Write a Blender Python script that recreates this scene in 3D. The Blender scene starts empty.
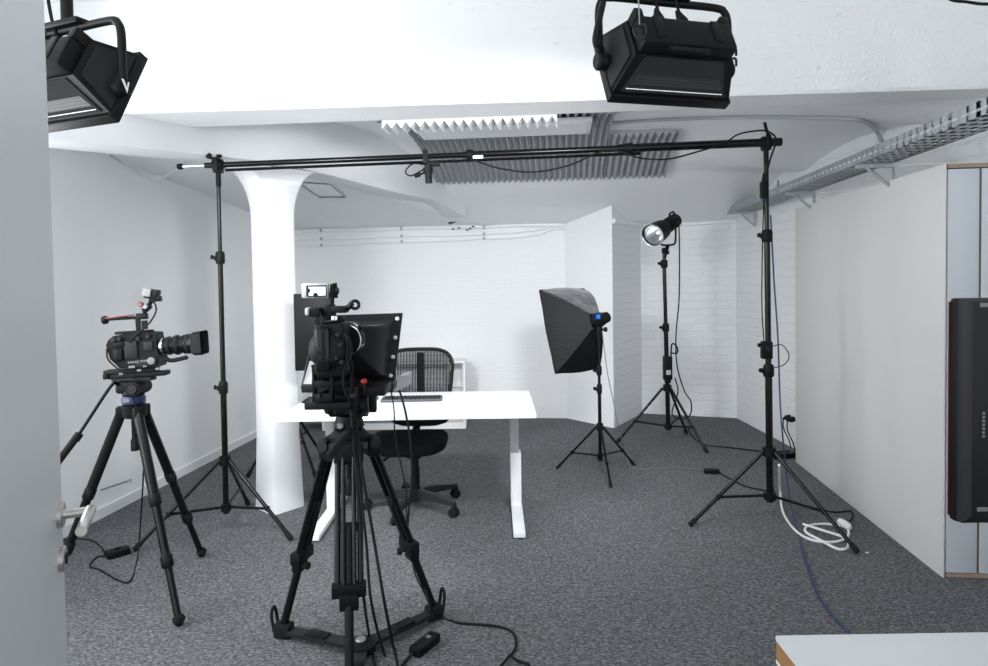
import bpy, bmesh, math, random
from mathutils import Vector as V, Matrix as Mx
random.seed(4)
C = bpy.context.scene.collection
PI = math.pi
rad = math.radians
YAW = rad(6.0)                      # the photograph looks 6 degrees left of the room's depth axis
RZ = Mx.Rotation(YAW, 4, 'Z')
# ------------------------------------------------------------------ camera
FPX, EYE, PITCH, ROLL, PY0 = 655.0, 1.5, rad(1.75), rad(-0.89), 299.0
CAMR = Mx.Rotation(PI/2-PITCH, 4, 'X') @ Mx.Rotation(ROLL, 4, 'Z')
cd = bpy.data.cameras.new('camera'); cam = bpy.data.objects.new('camera', cd); C.objects.link(cam)
cd.sensor_width = 36; cd.lens = FPX/988*36; cd.shift_y = (PY0-333)/988; cd.clip_start = .05
cam.matrix_world = Mx.Translation((0, 0, EYE)) @ RZ @ CAMR
bpy.context.scene.camera = cam
# plan frame used below: x to the right, y straight ahead of the viewer, z up (metres); RZ turns it into room axes
def ray(px, py): return (CAMR.to_3x3() @ V(((px-494)/FPX, -(py-PY0)/FPX, -1)))
def D(px, py, y):
    d = ray(px, py); return V((0, 0, EYE)) + d*(y/d.y)
def F(px, py, h=0.0):
    d = ray(px, py); return V((0, 0, EYE)) + d*((h-EYE)/d.z)
def room(x, y, z=0):                # room axes -> plan frame
    return RZ.inverted() @ V((x, y, z))
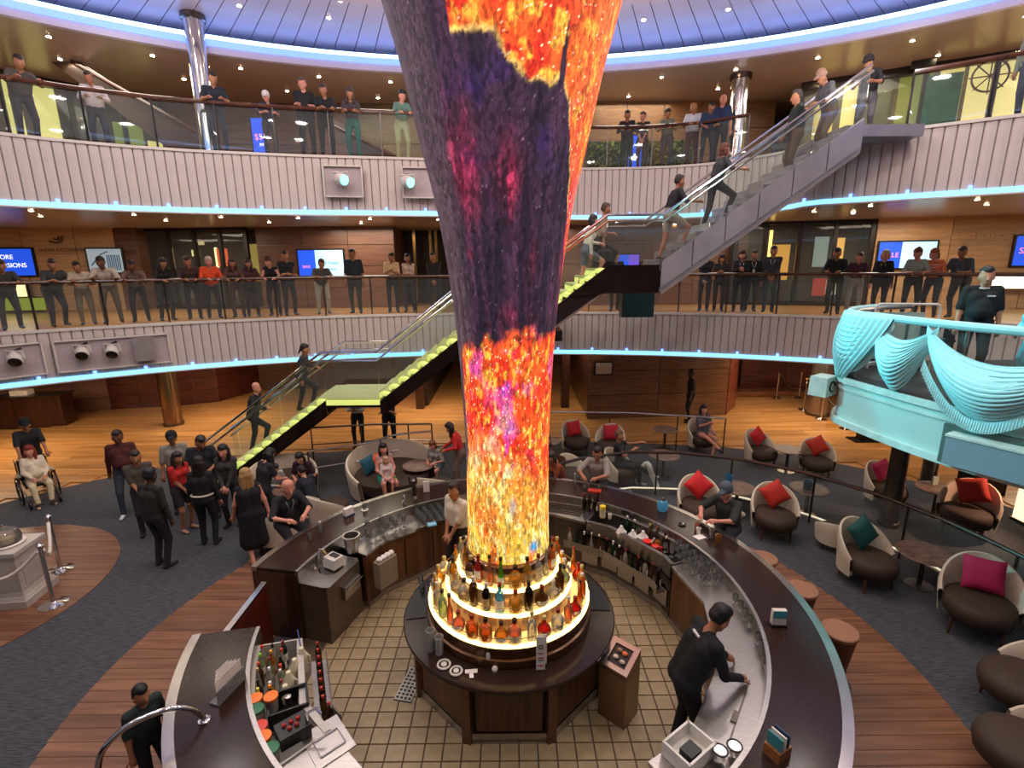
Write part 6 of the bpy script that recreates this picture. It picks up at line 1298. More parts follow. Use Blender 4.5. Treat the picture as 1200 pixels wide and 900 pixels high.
POSES = {  # hands (L, R) in local frame (forward, left, up), feet, pelvis, pitch, head pitch
 'stand': dict(hl=(.06, .25, .82), hr=(.08, -.25, .82), fl=(.02, .11), fr=(-.02, -.11), pel=(0, .94), pit=2, hp=8),
 'stride': dict(hl=(.16, .25, .88), hr=(-.10, -.27, .84), fl=(-.18, .10), fr=(.24, -.10), pel=(0, .91), pit=4, hp=8),
 'lean': dict(hl=(.40, .16, 1.10), hr=(.40, -.13, 1.10), fl=(-.06, .13), fr=(-.14, -.12), pel=(-.10, .92), pit=22, hp=12, eh=(-.35, .6, -.75)),
 'leanlow': dict(hl=(.50, .20, 1.10), hr=(.48, -.18, 1.10), fl=(-.25, .15), fr=(-.10, -.14), pel=(-.22, .90), pit=38, hp=5, eh=(-.35, .6, -.75)),
 'phone': dict(hl=(.34, .05, 1.20), hr=(.34, -.05, 1.24), fl=(0, .11), fr=(.04, -.11), pel=(0, .94), pit=3, hp=18),
 'folded': dict(hl=(.20, -.12, 1.14), hr=(.22, .12, 1.12), fl=(0, .12), fr=(.02, -.12), pel=(0, .94), pit=1, hp=5),
 'front': dict(hl=(.22, .04, .92), hr=(.22, -.04, .94), fl=(0, .10), fr=(.03, -.10), pel=(0, .94), pit=3, hp=10),
 'climb': dict(hl=(.34, .20, 1.12), hr=(.10, -.26, .86), fl=(-.16, .09), fr=(.26, -.09, .22), pel=(.02, .95), pit=12, hp=5),
 'climbrail': dict(hl=(.02, .25, .86), hr=(.46, -.30, 1.20), fl=(-.14, .09), fr=(.26, -.09, .22), pel=(.02, .95), pit=14, hp=2),
 'sit': dict(hl=(.28, .12, .66), hr=(.28, -.10, .66), fl=(.46, .12), fr=(.50, -.12), pel=(0, .53), pit=-4, hp=8),
 'sitcross': dict(hl=(.26, .10, .72), hr=(.30, -.04, .92), fl=(.46, .05), fr=(.74, .06, .26), pel=(0, .53), pit=-8, hp=5),
 'sitlean': dict(hl=(.40, .12, .70), hr=(.40, -.10, .70), fl=(.34, .12), fr=(.30, -.12), pel=(0, .53), pit=22, hp=18),
 'barsit': dict(hl=(.44, .06, 1.12), hr=(.42, -.20, 1.12), fl=(.22, .13, .25), fr=(.22, -.13, .25), pel=(-.12, .84), pit=18, hp=10, eh=(0, 1, -.6)),
 'cower': dict(hl=(.30, .16, 1.05), hr=(.34, -.14, 1.02), fl=(.05, .14), fr=(-.05, -.14), pel=(-.06, .93), pit=16, hp=26),
 'push': dict(hl=(.44, .22, .96), hr=(.44, -.22, .96), fl=(-.14, .1), fr=(.18, -.1), pel=(0, .92), pit=10, hp=10),
}
npeople = [0]
def person(label, x, y, z, face, pose='stand', h=1.72, top='#1c1a1c', bottom='#20222a', skin='fair', hair='#2a1a12', hs='short', sleeve=.45, build=1., fem=False, skirt=0, shoes='#1a1614', yaw=0, res=None, legs=None, cap=None, group=None, shorts=False, extra=None, **ov):
    s = h/1.75; q = dict(POSES[pose]); q.update(ov); depth = math.hypot(x, y, 5-z); res = res or min(.024, max(.0105, depth*.00165))
    Pr = []; f3 = lambda p: np.array(p, float)*s
    TOP, BOT, SK, SH_, LEG = 0, 1, 2, 3, 4
    px, pz = q['pel']; pel = f3((px, 0, pz)); pr = math.radians(q['pit']); up = np.array([math.sin(pr), 0, math.cos(pr)]); fw = np.array([math.cos(pr), 0, -math.sin(pr)]); lat = np.array([0, 1., 0])
    hipw, shw = (.10, .150) if fem else (.095, .172); b = build
    wa = .105*b if fem else .118*b
    def add(a, c, r1, r2, g): Pr.append((a, c, r1*s, r2*s, g))
    for sg in (-1, 1):
        add(pel+up*.0*s+lat*sg*.055*s, pel+up*.08*s+lat*sg*.05*s, .118*b+(.012 if fem else 0), .112*b, BOT)
        add(pel+up*.15*s+lat*sg*.05*s*b, pel+up*.36*s+lat*sg*.075*s, wa, .115*b, TOP)
        add(pel+up*.36*s+lat*sg*.075*s, pel+up*.45*s+lat*sg*.12*s, .11*(b*.5+.5), .065, TOP)
    if b > 1.12: add(pel+up*.17*s+fw*.06*s, pel+up*.24*s+fw*.05*s, .135*b, .12*b, TOP)
    if fem:
        for sg in (-1, 1): add(pel+up*.37*s+fw*.085*s+lat*sg*.065*s, pel+up*.36*s+fw*.09*s+lat*sg*.065*s, .062, .058, TOP)
    nk = pel+up*.53*s; sh = {1: pel+up*.475*s+lat*shw*s, -1: pel+up*.475*s-lat*shw*s}
    add(sh[1]+up*.01*s, sh[-1]+up*.01*s, .058, .058, TOP)
    hp = math.radians(q['hp']+q['pit']*.35); yw = math.radians(yaw); hu = np.array([math.sin(hp)*math.cos(yw), math.sin(hp)*math.sin(yw), math.cos(hp)]); hf = np.array([math.cos(hp)*math.cos(yw), math.cos(hp)*math.sin(yw), -math.sin(hp)]); hl_ = np.cross(hu, hf)
    add(nk-up*.04*s, nk+hu*.06*s+fw*.01*s, .058, .050, SK); hc = nk+hu*.155*s+hf*.022*s
    add(hc+hu*.045*s-hf*.018*s, hc-hu*.02*s+hf*.0*s, .088, .080, SK); add(hc-hu*.02*s+hf*.02*s, hc-hu*.085*s+hf*.045*s, .068, .042, SK)
    add(hc-hu*.005*s+hf*.085*s, hc-hu*.035*s+hf*.105*s, .012, .017, SK)
    for sg in (-1, 1): add(hc+hl_*sg*.086*s-hu*.01*s, hc+hl_*sg*.088*s-hu*.045*s, .016, .012, SK)
    hands = []
    for sg, key in ((1, 'hl'), (-1, 'hr')):
        tgt = f3(q[key]); hint = np.array(q.get('eh', (-.6, .55, -.5)), float)*np.array([1, sg, 1]); el, wr = ik(sh[sg], tgt, .285*s, .255*s, hint)
        sl = sleeve*2
        if sl >= 1: add(sh[sg], el, .062*(b*.4+.6), .050, TOP)
        else:
            mid = sh[sg]+(el-sh[sg])*max(.05, sl); 
            if sl > .1: add(sh[sg], mid, .064*(b*.4+.6), .060*(b*.4+.6), TOP)
            add(mid if sl > .1 else sh[sg], el, .047*(b*.4+.6), .038, SK)
        if sl > 1.9: add(el, wr, .047, .037, TOP)
        else: add(el, wr, .040, .027, SK)
        d = (wr-el)/(np.linalg.norm(wr-el)+1e-9); add(wr, wr+d*.06*s, .030, .036, SK); add(wr+d*.05*s, wr+d*.09*s, .034, .030, SK); hands.append((wr, d, sg))
    lg = LEG if (shorts or skirt) else BOT
    for sg, key in ((1, 'fl'), (-1, 'fr')):
        ft = q[key]; fz = ft[2] if len(ft) > 2 else 0; hip = pel+lat*sg*hipw*s-np.array([0, 0, .02*s]); an = f3((ft[0], ft[1], .075+fz)); kn, an = ik(hip, an, .435*s, .43*s, (1, sg*.12, .15))
        if shorts:
            mid = hip+(kn-hip)*.62; add(hip, mid, .098*(b*.6+.4), .085, BOT); add(mid, kn, .068, .055, SK); add(kn, an, .052, .034, SK)
        elif skirt:
            add(hip, kn, .085*(b*.6+.4), .055, SK); add(kn, an, .052, .034, SK)
        else: add(hip, kn, .094*(b*.6+.4), .064, BOT); add(kn, an, .062, .048, BOT)
        td = np.array([math.cos(sg*.18), math.sin(sg*.18), 0]); add(an-np.array([.03*s, 0, .035*s]), an+td*.15*s-np.array([0, 0, .040*s]), .040, .034, SH_)
    if skirt:
        kc = pel*.0+np.array([(pel[0]), 0, max(.12, pel[2]-skirt*s)]); add(pel+lat*.05*s, kc+lat*.07*s, .13*b, .15*b, BOT); add(pel-lat*.05*s, kc-lat*.07*s, .13*b, .15*b, BOT)
    V, F, G = nets(Pr, res); 
    g4 = G[F[:, 0]]
    V = V.tolist(); F = F.tolist(); mi = [int(v) if v < 4 else 1 for v in g4]
    # fingers, eyes and mouth joined to the same body mesh
    mb2 = MB()
    for wr, d, sg in hands:
        side = np.cross(d, np.array([0, 0, 1.])); side /= np.linalg.norm(side)+1e-9; dn = np.cross(side, d); 
        if dn[2] > 0: dn = -dn
        for j, (o_, ln) in enumerate(((-.027, .062), (-.009, .072), (.009, .068), (.027, .052))):
            r0 = wr+d*.085*s+side*o_*s; r1 = r0+d*ln*.55*s+dn*.006*s; r2 = r1+d*ln*.35*s+dn*.03*s; mb2.tube([r0, r1, r2], .0095*s, 5, r1=.007*s)
        r0 = wr+d*.03*s-side*sg*.028*s; mb2.tube([r0, r0+d*.035*s-side*sg*.03*s, r0+d*.065*s-side*sg*.036*s+dn*.01*s], .011*s, 5, r1=.008*s)
    nf = len(mb2.f); o = len(V); V += [tuple(map(float, v)) for v in mb2.v]; F += [tuple(i+o for i in f) for f in mb2.f]; mi += [SK]*nf
    mb3 = MB()
    for sg in (-1, 1):
        mb3.ball(hc+hu*.0*s+hf*.079*s+hl_*sg*.030*s, .0080*s, 6, (1, 1, .7))
    nf = len(mb3.f); o = len(V); V += [tuple(map(float, v)) for v in mb3.v]; F += [tuple(i+o for i in f) for f in mb3.f]; mi += [4]*nf
    mb3 = MB(); mb3.ball(hc-hu*.062*s+hf*.078*s, .022*s, 6, (.5, .9, .35)); nf = len(mb3.f); o = len(V); V += [tuple(map(float, v)) for v in mb3.v]; F += [tuple(i+o for i in f) for f in mb3.f]; mi += [5]*nf
    me = bpy.data.meshes.new('body'); me.from_pydata(V, [], F)
    for mm in (cloth(top), cloth(bottom), M('skin_'+skin, SKIN[skin], .55, 0, .05, 9), cloth(shoes), M('eye_dark', '#1a120e', .3), M('lip', '#8a4438', .5)): me.materials.append(mm)
    me.polygons.foreach_set('material_index', mi); me.polygons.foreach_set('use_smooth', [True]*len(me.polygons)); me.update()
    root = thing('person', label, 'person', (x, y, z), math.radians(face), group); link('body', me, root)
    # hair
    hp_ = []
    if hs != 'bald':
        T = 1 if hs in ('short', 'cap', 'buzz') else 1.08
        hp_.append((hc+hu*.062*s-hf*.032*s, hc+hu*.02*s-hf*.050*s, .089*s*T, .078*s*T, 0)); hp_.append((hc+hu*.090*s+hf*.018*s, hc+hu*.078*s-hf*.02*s, .058*s, .076*s, 0))
        for sg in (-1, 1): hp_.append((hc+hl_*sg*.056*s+hu*.045*s-hf*.022*s, hc+hl_*sg*.058*s-hu*.01*s-hf*.050*s, .036*s, .030*s, 0))
        if hs == 'long':
            for sg in (-1, 0, 1): hp_.append((hc+hl_*sg*.05*s-hf*.06*s, hc+hl_*sg*.075*s-hf*.085*s-np.array([0, 0, .30*s]), .060*s, .040*s, 0))
            for sg in (-1, 1): hp_.append((hc+hl_*sg*.080*s-hf*.01*s, hc+hl_*sg*.088*s-hf*.01*s-np.array([0, 0, .20*s]), .034*s, .028*s, 0))
        if hs == 'bob':
            for sg in (-1, 1): hp_.append((hc+hl_*sg*.075*s-hf*.02*s, hc+hl_*sg*.08*s-hf*.02*s-hu*.09*s, .042*s, .034*s, 0))
            hp_.append((hc-hf*.06*s, hc-hf*.06*s-hu*.08*s, .065*s, .05*s, 0))
        if hs == 'bun': hp_.append((hc-hf*.07*s+hu*.10*s, hc-hf*.09*s+hu*.12*s, .045*s, .040*s, 0))
        if hs == 'tail': hp_.append((hc-hf*.10*s+hu*.05*s, hc-hf*.15*s-hu*.12*s, .032*s, .020*s, 0))
        if hs == 'afro': hp_.append((hc+hu*.06*s-hf*.02*s, hc+hu*.05*s-hf*.02*s, .125*s, .12*s, 0))
        Vh, Fh, _ = nets(hp_, max(.009, res*.75), .012); hm = bpy.data.meshes.new('hair'); hm.from_pydata(Vh.tolist(), [], Fh.tolist()); hm.materials.append(M('hair_'+hair[1:], hair, .6, 0, .25, 40, .3)); hm.polygons.foreach_set('use_smooth', [True]*len(hm.polygons)); hm.update(); link('hair', hm, root)
    if cap:
        cp = [(hc+hu*.075*s-hf*.02*s, hc+hu*.055*s-hf*.02*s, .100*s, .104*s, 0), (hc+hu*.055*s+hf*.07*s, hc+hu*.045*s+hf*.15*s, .040*s, .018*s, 0)]
        for sg in (-1, 1): cp.append((hc+hu*.052*s+hf*.07*s+hl_*sg*.03*s, hc+hu*.045*s+hf*.135*s+hl_*sg*.03*s, .03*s, .016*s, 0))
        Vh, Fh, _ = nets(cp, max(.009, res*.7), .01); hm = bpy.data.meshes.new('cap'); hm.from_pydata(Vh.tolist(), [], Fh.tolist()); hm.materials.append(cloth(cap)); hm.polygons.foreach_set('use_smooth', [True]*len(hm.polygons)); hm.update(); link('cap', hm, root)
    if extra: extra(root, s, pel, up, fw, hc, hu, hf, hands)
    npeople[0] += 1
    return root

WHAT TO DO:
From the data above, copy out every line with the string "Write" in it.

EXERCISE SOLUTION:
Write a Blender Python script that recreates this scene in 3D. The Blender scene starts empty.
Write part 6 of the bpy script that recreates this picture. It picks up at line 1298. More parts follow. Use Blender 4.5. Treat the picture as 1200 pixels wide and 900 pixels high.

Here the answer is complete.